Material provided:
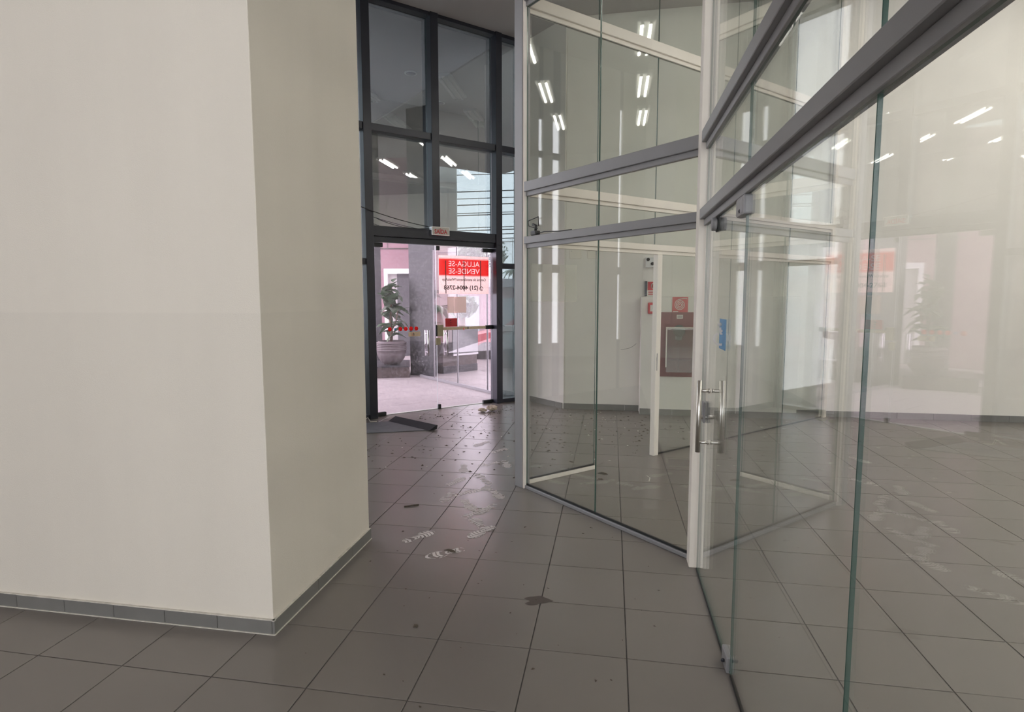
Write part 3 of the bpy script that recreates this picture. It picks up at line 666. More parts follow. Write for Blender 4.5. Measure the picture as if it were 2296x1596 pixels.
for nm, c, sz in (('front_sheet', (0.995, YC - .165, 0.94), (0.38, .005, 0.62)), ('side_sheet', (0.808, YC - .09, 0.94), (.005, .145, 0.62)), ('side_sheet', (1.182, YC - .09, 0.94), (.005, .145, 0.62)), ('floor_sheet', (0.995, YC - .09, 0.63), (.37, .145, .006)), ('shelf_sheet', (0.995, YC - .09, 0.80), (.36, .13, .004)), ('shelf_sheet', (0.995, YC - .09, 0.97), (.36, .13, .004)), ('divider', (0.985, YC - .09, 0.85), (.005, .13, .42))):
    box(nm, c, sz, 'acrylic', bx)
hs = empty('hydrant_sign', (1.0, YC, 1.46)); tag(hs, 'square red hose reel sign with a white spiral above the hydrant', 'sign')
wbox('plate', 0.875, 1.125, 1.455, 1.705, YC, 0.005, 'sign_white', hs, 0.001); wbox('red_field', 0.887, 1.113, 1.467, 1.693, YC - .005, 0.0015, 'sign_red', hs)
tube('spiral', [(1.0 - (0.012 + 0.066 * t) * math.cos(t * 3.2 * 2 * math.pi), YC - .0085, 1.582 + (0.012 + 0.066 * t) * math.sin(t * 3.2 * 2 * math.pi)) for t in [i / 70 for i in range(71)]] + [(1.03, YC - .0085, 1.668)], 0.0055, 'sign_white', hs, 5)
wbox('printed_line', 1.03, 1.10, 1.664, 1.676, YC - .0065, 0.001, 'sign_white', hs); wbox('printed_line', 0.90, 0.975, 1.478, 1.492, YC - .0065, 0.001, 'sign_white', hs)
tg = empty('number_tag', (1.0, YC, 1.385)); tag(tg, 'small pale tag stuck under the hose reel sign', 'label')
wbox('plate', 0.955, 1.045, 1.385, 1.44, YC - .012, 0.002, 'sign_white', tg, 0.0005)
for k in range(2): wbox('printed_line', 0.965, 1.035, 1.398 + .018 * k, 1.405 + .018 * k, YC - .014, 0.0006, 'ink', tg)
for x, lab in ((-0.532, 'square pale cover plate high on the back wall, farther from the doorway'), (-0.275, 'square pale cover plate high on the back wall, nearer the doorway')):
    cp = empty('cover_plate', (x, YB, 2.22)); tag(cp, lab, 'cover plate')
    wbox('plate', x - .085, x + .085, 2.22, 2.35, YB, 0.008, 'paint', cp, 0.003); disc('screw', (x - .06, YB - .009, 2.33), 0.006, (0, 1, 0), 'aluminium_grey_shaded', cp, 0.002, 8)
for e, dz in ((em, -.045), (fs, -.035), (ca, -.02), (hy, 0), (hs, 0), (tg, 0)):
    l = Vector(e.location); e.location = (0.929 * l.x + 0.003, l.y, 0.968 * l.z + 0.0226 + dz); e.scale = (0.929, 1, 0.968)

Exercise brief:
Without the pictures, print the whole listing exactly as given.

Exercise solution:
Write part 3 of the bpy script that recreates this picture. It picks up at line 666. More parts follow. Write for Blender 4.5. Measure the picture as if it were 2296x1596 pixels.
for nm, c, sz in (('front_sheet', (0.995, YC - .165, 0.94), (0.38, .005, 0.62)), ('side_sheet', (0.808, YC - .09, 0.94), (.005, .145, 0.62)), ('side_sheet', (1.182, YC - .09, 0.94), (.005, .145, 0.62)), ('floor_sheet', (0.995, YC - .09, 0.63), (.37, .145, .006)), ('shelf_sheet', (0.995, YC - .09, 0.80), (.36, .13, .004)), ('shelf_sheet', (0.995, YC - .09, 0.97), (.36, .13, .004)), ('divider', (0.985, YC - .09, 0.85), (.005, .13, .42))):
    box(nm, c, sz, 'acrylic', bx)
hs = empty('hydrant_sign', (1.0, YC, 1.46)); tag(hs, 'square red hose reel sign with a white spiral above the hydrant', 'sign')
wbox('plate', 0.875, 1.125, 1.455, 1.705, YC, 0.005, 'sign_white', hs, 0.001); wbox('red_field', 0.887, 1.113, 1.467, 1.693, YC - .005, 0.0015, 'sign_red', hs)
tube('spiral', [(1.0 - (0.012 + 0.066 * t) * math.cos(t * 3.2 * 2 * math.pi), YC - .0085, 1.582 + (0.012 + 0.066 * t) * math.sin(t * 3.2 * 2 * math.pi)) for t in [i / 70 for i in range(71)]] + [(1.03, YC - .0085, 1.668)], 0.0055, 'sign_white', hs, 5)
wbox('printed_line', 1.03, 1.10, 1.664, 1.676, YC - .0065, 0.001, 'sign_white', hs); wbox('printed_line', 0.90, 0.975, 1.478, 1.492, YC - .0065, 0.001, 'sign_white', hs)
tg = empty('number_tag', (1.0, YC, 1.385)); tag(tg, 'small pale tag stuck under the hose reel sign', 'label')
wbox('plate', 0.955, 1.045, 1.385, 1.44, YC - .012, 0.002, 'sign_white', tg, 0.0005)
for k in range(2): wbox('printed_line', 0.965, 1.035, 1.398 + .018 * k, 1.405 + .018 * k, YC - .014, 0.0006, 'ink', tg)
for x, lab in ((-0.532, 'square pale cover plate high on the back wall, farther from the doorway'), (-0.275, 'square pale cover plate high on the back wall, nearer the doorway')):
    cp = empty('cover_plate', (x, YB, 2.22)); tag(cp, lab, 'cover plate')
    wbox('plate', x - .085, x + .085, 2.22, 2.35, YB, 0.008, 'paint', cp, 0.003); disc('screw', (x - .06, YB - .009, 2.33), 0.006, (0, 1, 0), 'aluminium_grey_shaded', cp, 0.002, 8)
for e, dz in ((em, -.045), (fs, -.035), (ca, -.02), (hy, 0), (hs, 0), (tg, 0)):
    l = Vector(e.location); e.location = (0.929 * l.x + 0.003, l.y, 0.968 * l.z + 0.0226 + dz); e.scale = (0.929, 1, 0.968)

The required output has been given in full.